#### [PROBLEM REQUIREMENTS]
Write out, precisely and in full, each line of the material.

#### [PROVIDED MATERIAL]
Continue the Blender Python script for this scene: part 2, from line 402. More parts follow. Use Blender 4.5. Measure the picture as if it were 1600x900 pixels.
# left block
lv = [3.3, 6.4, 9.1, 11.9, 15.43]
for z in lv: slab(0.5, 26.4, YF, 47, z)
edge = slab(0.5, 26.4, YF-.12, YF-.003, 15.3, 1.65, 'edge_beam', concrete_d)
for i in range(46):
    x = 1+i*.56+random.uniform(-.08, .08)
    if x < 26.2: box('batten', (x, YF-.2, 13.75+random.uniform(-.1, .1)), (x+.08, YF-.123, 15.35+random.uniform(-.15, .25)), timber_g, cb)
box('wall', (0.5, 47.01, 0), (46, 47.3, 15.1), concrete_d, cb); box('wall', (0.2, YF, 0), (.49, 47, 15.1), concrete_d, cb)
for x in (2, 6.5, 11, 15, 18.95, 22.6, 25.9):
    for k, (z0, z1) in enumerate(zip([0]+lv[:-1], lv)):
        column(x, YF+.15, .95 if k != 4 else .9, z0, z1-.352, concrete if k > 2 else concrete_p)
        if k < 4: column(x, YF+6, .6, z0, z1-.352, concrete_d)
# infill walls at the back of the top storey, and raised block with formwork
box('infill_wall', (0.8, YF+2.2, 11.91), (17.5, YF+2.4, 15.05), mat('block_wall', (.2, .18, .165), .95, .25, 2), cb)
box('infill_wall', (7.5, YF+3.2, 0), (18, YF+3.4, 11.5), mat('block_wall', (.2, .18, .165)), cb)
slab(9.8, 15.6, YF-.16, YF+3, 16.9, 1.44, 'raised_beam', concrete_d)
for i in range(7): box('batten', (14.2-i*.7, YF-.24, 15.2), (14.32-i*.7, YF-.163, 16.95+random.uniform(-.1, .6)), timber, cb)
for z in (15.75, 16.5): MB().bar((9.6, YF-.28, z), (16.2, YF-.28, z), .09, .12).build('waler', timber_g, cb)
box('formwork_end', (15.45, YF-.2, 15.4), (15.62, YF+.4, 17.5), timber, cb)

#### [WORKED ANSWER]
Continue the Blender Python script for this scene: part 2, from line 402. More parts follow. Use Blender 4.5. Measure the picture as if it were 1600x900 pixels.
# left block
lv = [3.3, 6.4, 9.1, 11.9, 15.43]
for z in lv: slab(0.5, 26.4, YF, 47, z)
edge = slab(0.5, 26.4, YF-.12, YF-.003, 15.3, 1.65, 'edge_beam', concrete_d)
for i in range(46):
    x = 1+i*.56+random.uniform(-.08, .08)
    if x < 26.2: box('batten', (x, YF-.2, 13.75+random.uniform(-.1, .1)), (x+.08, YF-.123, 15.35+random.uniform(-.15, .25)), timber_g, cb)
box('wall', (0.5, 47.01, 0), (46, 47.3, 15.1), concrete_d, cb); box('wall', (0.2, YF, 0), (.49, 47, 15.1), concrete_d, cb)
for x in (2, 6.5, 11, 15, 18.95, 22.6, 25.9):
    for k, (z0, z1) in enumerate(zip([0]+lv[:-1], lv)):
        column(x, YF+.15, .95 if k != 4 else .9, z0, z1-.352, concrete if k > 2 else concrete_p)
        if k < 4: column(x, YF+6, .6, z0, z1-.352, concrete_d)
# infill walls at the back of the top storey, and raised block with formwork
box('infill_wall', (0.8, YF+2.2, 11.91), (17.5, YF+2.4, 15.05), mat('block_wall', (.2, .18, .165), .95, .25, 2), cb)
box('infill_wall', (7.5, YF+3.2, 0), (18, YF+3.4, 11.5), mat('block_wall', (.2, .18, .165)), cb)
slab(9.8, 15.6, YF-.16, YF+3, 16.9, 1.44, 'raised_beam', concrete_d)
for i in range(7): box('batten', (14.2-i*.7, YF-.24, 15.2), (14.32-i*.7, YF-.163, 16.95+random.uniform(-.1, .6)), timber, cb)
for z in (15.75, 16.5): MB().bar((9.6, YF-.28, z), (16.2, YF-.28, z), .09, .12).build('waler', timber_g, cb)
box('formwork_end', (15.45, YF-.2, 15.4), (15.62, YF+.4, 17.5), timber, cb)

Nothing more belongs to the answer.